>> start DATA SUPPLIED

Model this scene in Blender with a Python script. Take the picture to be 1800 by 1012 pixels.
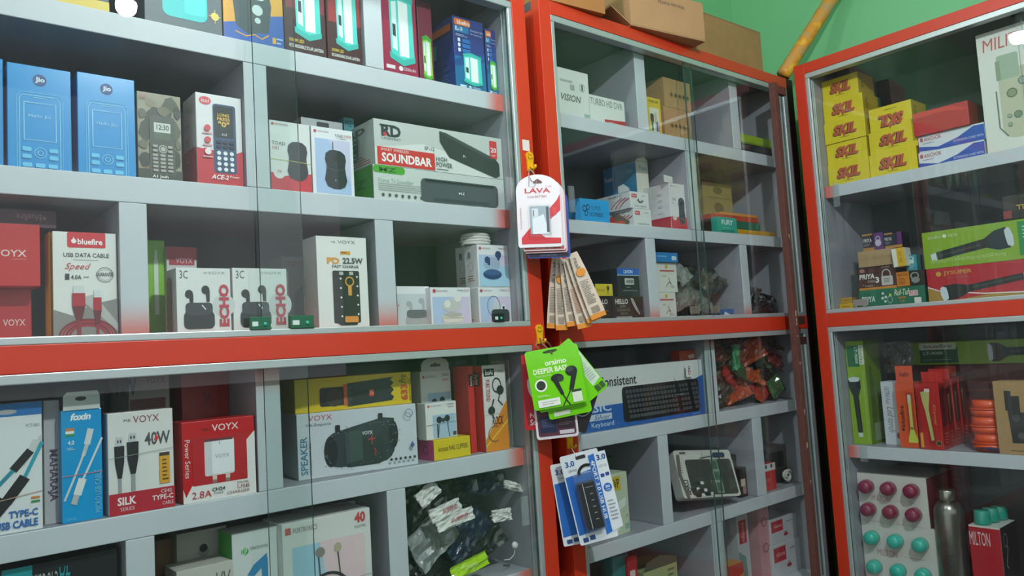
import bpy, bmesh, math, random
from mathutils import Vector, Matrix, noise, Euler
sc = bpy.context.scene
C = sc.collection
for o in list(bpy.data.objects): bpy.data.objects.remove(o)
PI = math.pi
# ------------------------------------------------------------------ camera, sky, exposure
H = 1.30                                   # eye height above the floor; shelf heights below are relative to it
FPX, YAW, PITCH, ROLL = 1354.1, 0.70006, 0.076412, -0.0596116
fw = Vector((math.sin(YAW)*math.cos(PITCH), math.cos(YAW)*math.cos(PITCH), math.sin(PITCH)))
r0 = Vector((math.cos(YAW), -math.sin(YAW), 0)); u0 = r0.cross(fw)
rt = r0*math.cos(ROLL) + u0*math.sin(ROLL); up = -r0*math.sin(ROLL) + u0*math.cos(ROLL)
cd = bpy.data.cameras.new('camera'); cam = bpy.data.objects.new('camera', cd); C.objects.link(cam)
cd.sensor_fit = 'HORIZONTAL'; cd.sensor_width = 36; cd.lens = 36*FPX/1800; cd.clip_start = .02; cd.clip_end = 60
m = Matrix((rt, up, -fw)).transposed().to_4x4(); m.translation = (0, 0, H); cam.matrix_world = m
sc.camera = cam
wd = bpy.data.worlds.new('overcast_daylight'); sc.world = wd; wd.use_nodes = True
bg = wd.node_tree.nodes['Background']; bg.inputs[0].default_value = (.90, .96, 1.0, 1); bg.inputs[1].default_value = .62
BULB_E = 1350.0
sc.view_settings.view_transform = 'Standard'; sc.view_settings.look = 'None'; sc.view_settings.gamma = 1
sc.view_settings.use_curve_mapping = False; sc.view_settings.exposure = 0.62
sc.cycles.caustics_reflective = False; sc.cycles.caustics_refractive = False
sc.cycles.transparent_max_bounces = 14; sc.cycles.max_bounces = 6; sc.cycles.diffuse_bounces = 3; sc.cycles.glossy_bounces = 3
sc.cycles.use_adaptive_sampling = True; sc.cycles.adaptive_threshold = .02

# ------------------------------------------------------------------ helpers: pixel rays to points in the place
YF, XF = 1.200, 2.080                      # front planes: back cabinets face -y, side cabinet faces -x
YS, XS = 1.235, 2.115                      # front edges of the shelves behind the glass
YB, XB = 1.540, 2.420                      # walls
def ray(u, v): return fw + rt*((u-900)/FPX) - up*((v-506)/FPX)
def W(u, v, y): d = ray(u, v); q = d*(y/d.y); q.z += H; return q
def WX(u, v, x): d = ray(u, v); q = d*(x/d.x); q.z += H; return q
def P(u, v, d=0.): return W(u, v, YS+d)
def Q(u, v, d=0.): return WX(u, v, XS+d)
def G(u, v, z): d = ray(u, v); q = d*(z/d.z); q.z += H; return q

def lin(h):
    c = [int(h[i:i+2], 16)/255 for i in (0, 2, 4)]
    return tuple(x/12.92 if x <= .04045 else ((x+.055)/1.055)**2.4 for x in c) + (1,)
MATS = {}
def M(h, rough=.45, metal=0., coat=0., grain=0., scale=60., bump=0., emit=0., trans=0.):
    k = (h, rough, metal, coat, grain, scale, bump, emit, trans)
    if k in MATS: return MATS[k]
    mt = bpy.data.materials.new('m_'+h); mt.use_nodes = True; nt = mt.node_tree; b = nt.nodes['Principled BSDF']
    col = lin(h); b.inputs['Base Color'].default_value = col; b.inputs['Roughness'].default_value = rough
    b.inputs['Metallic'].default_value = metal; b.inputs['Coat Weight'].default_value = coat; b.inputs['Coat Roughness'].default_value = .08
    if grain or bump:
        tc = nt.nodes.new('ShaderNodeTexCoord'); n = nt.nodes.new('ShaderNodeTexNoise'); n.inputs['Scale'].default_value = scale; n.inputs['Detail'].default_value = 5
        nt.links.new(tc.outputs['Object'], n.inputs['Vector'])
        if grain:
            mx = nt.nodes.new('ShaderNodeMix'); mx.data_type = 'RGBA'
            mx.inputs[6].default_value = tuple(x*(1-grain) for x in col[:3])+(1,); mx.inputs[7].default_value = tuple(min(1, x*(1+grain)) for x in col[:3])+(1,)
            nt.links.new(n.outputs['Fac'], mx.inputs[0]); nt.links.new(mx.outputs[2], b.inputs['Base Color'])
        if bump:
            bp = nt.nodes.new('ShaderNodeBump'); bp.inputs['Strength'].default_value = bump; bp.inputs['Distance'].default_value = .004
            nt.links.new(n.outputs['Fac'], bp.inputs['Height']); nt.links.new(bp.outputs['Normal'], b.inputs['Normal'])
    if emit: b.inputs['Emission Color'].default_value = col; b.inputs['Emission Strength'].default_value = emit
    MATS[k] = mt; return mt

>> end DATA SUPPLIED
>> start DATA SUPPLIED

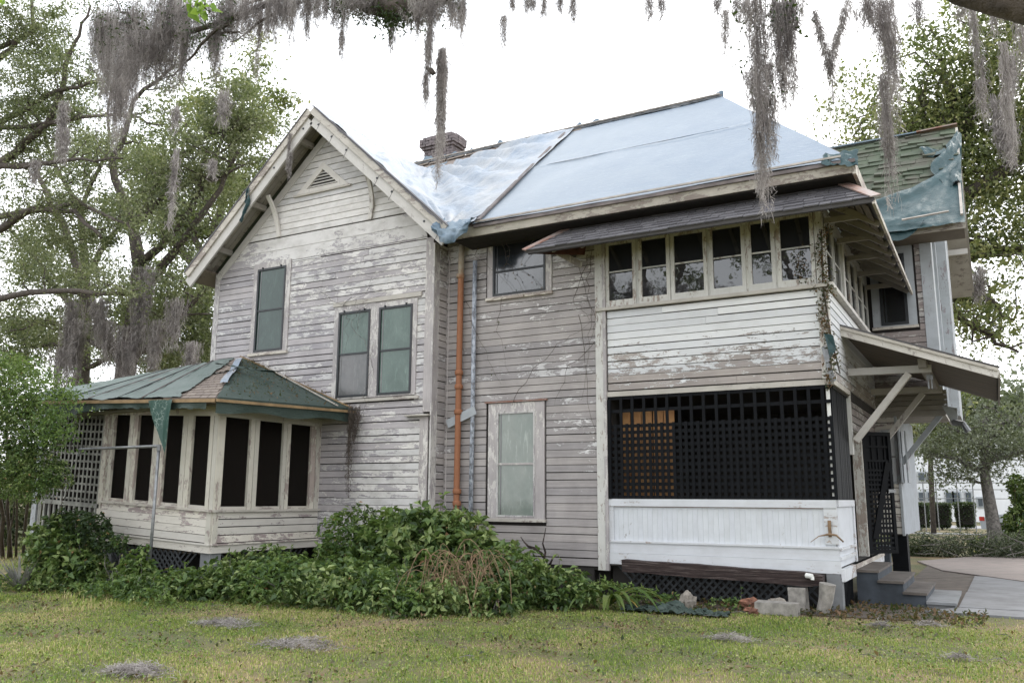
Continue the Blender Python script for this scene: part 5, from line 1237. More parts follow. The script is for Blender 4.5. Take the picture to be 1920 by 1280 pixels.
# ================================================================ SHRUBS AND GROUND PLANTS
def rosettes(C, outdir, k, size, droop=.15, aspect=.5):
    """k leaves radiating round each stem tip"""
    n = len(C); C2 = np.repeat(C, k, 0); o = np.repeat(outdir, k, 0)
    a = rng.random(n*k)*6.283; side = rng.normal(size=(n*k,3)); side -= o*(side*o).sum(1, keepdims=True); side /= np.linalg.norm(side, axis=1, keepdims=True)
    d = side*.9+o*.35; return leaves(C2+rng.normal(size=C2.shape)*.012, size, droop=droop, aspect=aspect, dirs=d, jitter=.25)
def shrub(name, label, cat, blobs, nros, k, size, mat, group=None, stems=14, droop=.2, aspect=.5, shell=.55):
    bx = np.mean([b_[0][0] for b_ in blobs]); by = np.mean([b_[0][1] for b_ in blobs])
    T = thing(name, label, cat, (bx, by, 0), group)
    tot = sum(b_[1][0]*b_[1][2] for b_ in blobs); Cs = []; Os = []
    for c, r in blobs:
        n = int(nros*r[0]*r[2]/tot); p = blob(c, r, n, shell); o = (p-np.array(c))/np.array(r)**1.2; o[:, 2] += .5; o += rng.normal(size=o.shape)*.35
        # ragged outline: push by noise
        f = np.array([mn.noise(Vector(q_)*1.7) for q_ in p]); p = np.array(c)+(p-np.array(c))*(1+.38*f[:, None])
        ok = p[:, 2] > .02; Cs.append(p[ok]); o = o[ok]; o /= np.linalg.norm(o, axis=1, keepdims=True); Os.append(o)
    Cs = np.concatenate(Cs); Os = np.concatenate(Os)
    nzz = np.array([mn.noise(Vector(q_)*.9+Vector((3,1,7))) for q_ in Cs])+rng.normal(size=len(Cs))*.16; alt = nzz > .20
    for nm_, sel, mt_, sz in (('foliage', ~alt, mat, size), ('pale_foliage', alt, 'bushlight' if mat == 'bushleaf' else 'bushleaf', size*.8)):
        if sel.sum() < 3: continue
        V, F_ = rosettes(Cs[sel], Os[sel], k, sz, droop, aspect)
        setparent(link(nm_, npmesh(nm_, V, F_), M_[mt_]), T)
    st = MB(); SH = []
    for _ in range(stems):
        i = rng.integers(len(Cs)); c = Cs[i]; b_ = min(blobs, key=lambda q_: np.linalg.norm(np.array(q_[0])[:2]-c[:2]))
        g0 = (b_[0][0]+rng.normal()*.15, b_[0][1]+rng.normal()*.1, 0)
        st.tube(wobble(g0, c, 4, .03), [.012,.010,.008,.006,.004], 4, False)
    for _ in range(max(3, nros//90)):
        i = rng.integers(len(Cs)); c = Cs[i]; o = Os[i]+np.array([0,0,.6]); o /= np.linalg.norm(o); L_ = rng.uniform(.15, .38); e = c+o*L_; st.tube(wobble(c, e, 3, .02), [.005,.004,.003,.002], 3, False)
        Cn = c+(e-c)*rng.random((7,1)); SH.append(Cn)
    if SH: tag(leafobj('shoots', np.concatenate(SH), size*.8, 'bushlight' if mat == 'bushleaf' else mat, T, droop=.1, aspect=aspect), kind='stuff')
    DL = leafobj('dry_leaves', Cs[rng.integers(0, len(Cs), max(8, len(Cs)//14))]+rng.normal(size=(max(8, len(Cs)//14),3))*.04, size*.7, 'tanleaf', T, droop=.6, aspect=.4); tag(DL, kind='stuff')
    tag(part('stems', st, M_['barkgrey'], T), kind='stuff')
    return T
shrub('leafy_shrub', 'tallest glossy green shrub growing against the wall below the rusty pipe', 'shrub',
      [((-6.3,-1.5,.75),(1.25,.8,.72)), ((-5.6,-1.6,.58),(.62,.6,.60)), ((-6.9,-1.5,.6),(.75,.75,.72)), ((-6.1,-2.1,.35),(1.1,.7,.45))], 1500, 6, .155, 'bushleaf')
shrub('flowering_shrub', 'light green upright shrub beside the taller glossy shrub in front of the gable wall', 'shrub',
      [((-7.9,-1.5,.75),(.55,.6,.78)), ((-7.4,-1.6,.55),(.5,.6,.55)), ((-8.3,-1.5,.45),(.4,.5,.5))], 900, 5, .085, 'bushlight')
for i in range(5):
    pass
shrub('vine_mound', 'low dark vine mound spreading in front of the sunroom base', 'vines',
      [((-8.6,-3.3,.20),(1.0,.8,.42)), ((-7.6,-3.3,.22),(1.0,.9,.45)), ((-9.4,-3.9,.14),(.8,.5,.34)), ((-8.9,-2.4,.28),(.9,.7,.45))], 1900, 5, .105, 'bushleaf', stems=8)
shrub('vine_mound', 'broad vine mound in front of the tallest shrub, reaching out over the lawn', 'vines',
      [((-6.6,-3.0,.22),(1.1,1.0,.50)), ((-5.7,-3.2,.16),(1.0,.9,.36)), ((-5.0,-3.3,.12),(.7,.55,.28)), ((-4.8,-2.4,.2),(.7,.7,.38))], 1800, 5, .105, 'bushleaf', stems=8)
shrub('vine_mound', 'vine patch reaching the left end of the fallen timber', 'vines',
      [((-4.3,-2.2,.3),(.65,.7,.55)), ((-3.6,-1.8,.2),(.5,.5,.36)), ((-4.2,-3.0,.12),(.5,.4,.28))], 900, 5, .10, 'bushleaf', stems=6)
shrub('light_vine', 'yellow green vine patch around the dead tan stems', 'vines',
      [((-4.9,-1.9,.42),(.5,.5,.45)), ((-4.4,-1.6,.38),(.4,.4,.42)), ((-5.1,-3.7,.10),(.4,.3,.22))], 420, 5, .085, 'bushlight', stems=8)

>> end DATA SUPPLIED

Copy word for word every line from the one with "Model this scene" through the one with "sc.cycles.use_adaptive_sampling = True;", including both. No pictures belong in the copy.

# [RESPONSE]
Model this scene in Blender with a Python script. Take the picture to be 1800 by 1012 pixels.
import bpy, bmesh, math, random
from mathutils import Vector, Matrix, noise, Euler
sc = bpy.context.scene
C = sc.collection
for o in list(bpy.data.objects): bpy.data.objects.remove(o)
PI = math.pi
# ------------------------------------------------------------------ camera, sky, exposure
H = 1.30                                   # eye height above the floor; shelf heights below are relative to it
FPX, YAW, PITCH, ROLL = 1354.1, 0.70006, 0.076412, -0.0596116
fw = Vector((math.sin(YAW)*math.cos(PITCH), math.cos(YAW)*math.cos(PITCH), math.sin(PITCH)))
r0 = Vector((math.cos(YAW), -math.sin(YAW), 0)); u0 = r0.cross(fw)
rt = r0*math.cos(ROLL) + u0*math.sin(ROLL); up = -r0*math.sin(ROLL) + u0*math.cos(ROLL)
cd = bpy.data.cameras.new('camera'); cam = bpy.data.objects.new('camera', cd); C.objects.link(cam)
cd.sensor_fit = 'HORIZONTAL'; cd.sensor_width = 36; cd.lens = 36*FPX/1800; cd.clip_start = .02; cd.clip_end = 60
m = Matrix((rt, up, -fw)).transposed().to_4x4(); m.translation = (0, 0, H); cam.matrix_world = m
sc.camera = cam
wd = bpy.data.worlds.new('overcast_daylight'); sc.world = wd; wd.use_nodes = True
bg = wd.node_tree.nodes['Background']; bg.inputs[0].default_value = (.90, .96, 1.0, 1); bg.inputs[1].default_value = .62
BULB_E = 1350.0
sc.view_settings.view_transform = 'Standard'; sc.view_settings.look = 'None'; sc.view_settings.gamma = 1
sc.view_settings.use_curve_mapping = False; sc.view_settings.exposure = 0.62
sc.cycles.caustics_reflective = False; sc.cycles.caustics_refractive = False
sc.cycles.transparent_max_bounces = 14; sc.cycles.max_bounces = 6; sc.cycles.diffuse_bounces = 3; sc.cycles.glossy_bounces = 3
sc.cycles.use_adaptive_sampling = True; sc.cycles.adaptive_threshold = .02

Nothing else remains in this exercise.